A noble Virginia boy.
We publish, with great pleasure, the following letter. The patriotic contribution enclosed has been applied to the purpose designated by the writer: Norfolk, May 10th, 1861.
Editors of the Dispatch.--In a time such as this, I believe it to be the duty not only of the grey.
haired patriarch, who is bowed down by the weight of many years — not only the duty of the man of family, who may be surrounded by the heavy cares of life — not only the duty of the young man, who is just entering upon the busy stage of life; but, I believe it to be the duty of every So?thern boy, in this dread crisis of his country, to endeavor, by all the means that are in his power, to resist or help in resisting the tyrannous yoke of him who now occupies the chair once filled by the illustrious Washington —— of him who has not only the awkwardness of a baboon, but the subtlety of a prostitute — and who is a compound of immeasurable hypocrisy, and insufferable and intolerable audacity and deceit — of him who has not only infamously declared and proclaimed, but who tenaciously adheres to and stands by, his attrocious theory and damnable doctrine of despotic monarchy, and who, bloated by success, has become pregnant with pride and corruption, and now threatens to subdue the South by his bought minions.
I am a boy and a cripple.--They won't let me help in fighting, except on my own hook, and that I am determined to do. But permit me to place in your hands, for you to hand over to the proper persons, the small sum of $30 for the defence of Virginia.
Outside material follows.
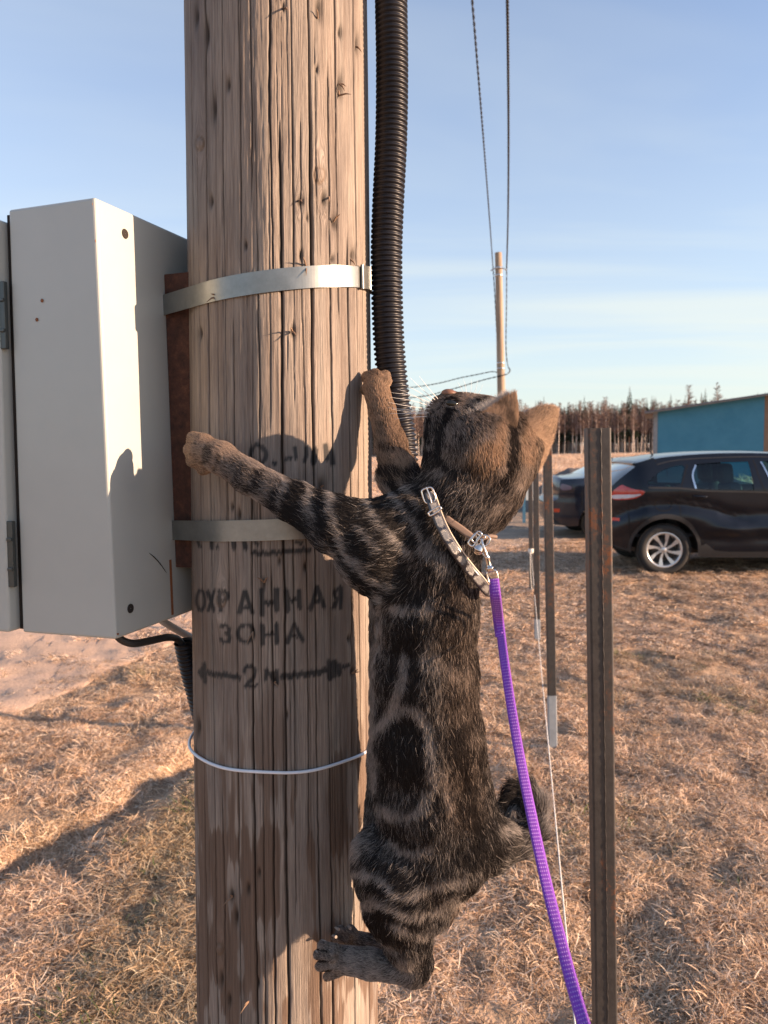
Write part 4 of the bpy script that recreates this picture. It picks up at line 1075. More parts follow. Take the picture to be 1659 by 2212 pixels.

It is part of a sum which I have been hoarding up like a miser, that I might give myself an education; but, I now lay it on the altar of Virginia as an humble tribute of the love and affection which I bear towards her, and with the heartfelt prayer that the South may be able to shake off the heavy burthen of mountainous monstrosity and galling slavery which the ungrateful North threatens and is endeavoring to crush us with.